Robert Gerhardt said:
agreed, thread complete
whats Piaget?
Jean Piaget was a developmental psychologist in the mid-20th century that sort of pioneered the idea that we develop these generalizations as a way of making sense of the world, and that these "schemes" (as he called them) shaped our neural pathways.
For instance, child meets a cat for the first time. Child notices a few things about the cat and creates a
schema for "cat"--it's hairy, has four legs, and has a tail. From that point forward, anything fitting that description is "cat." Then the child meets a dog for the first time. The existing schema dictates this is "cat," because it has hair, four legs, and a tail. Someone in authority tells the child, "No, sweetie, that's a dog." Now the child has to
adapt that schema to account for this new (seemingly contradictory) information. So, now "cat" is "hair, four legs, tail, short nose, pointy ears" and "dog" is "hair, four legs, tail, long nose, floppy ears."

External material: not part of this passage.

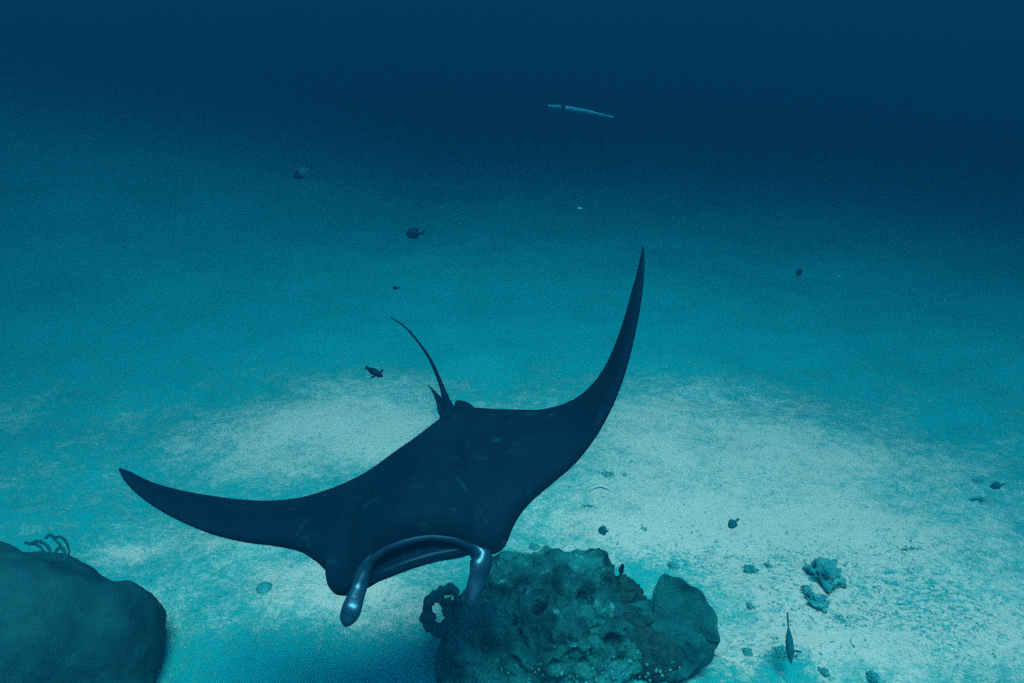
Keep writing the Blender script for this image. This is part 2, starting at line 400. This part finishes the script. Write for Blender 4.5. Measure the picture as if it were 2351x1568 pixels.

Where these can become prejudices is when a person (or their individual schemes) become old enough that they no longer encounter or accept information that runs counter to the existing schemes. So, a child who has "learned" that "Mexicans are illegal immigrants" may grow into a person who believes that and doesn't
accept an explanation that provides exceptions to that "rule."
Of course, tons of people have built on Piaget's work, so it's just as likely that you've encountered developmental theories based on his in your own study. Never hurts to know your roots, though!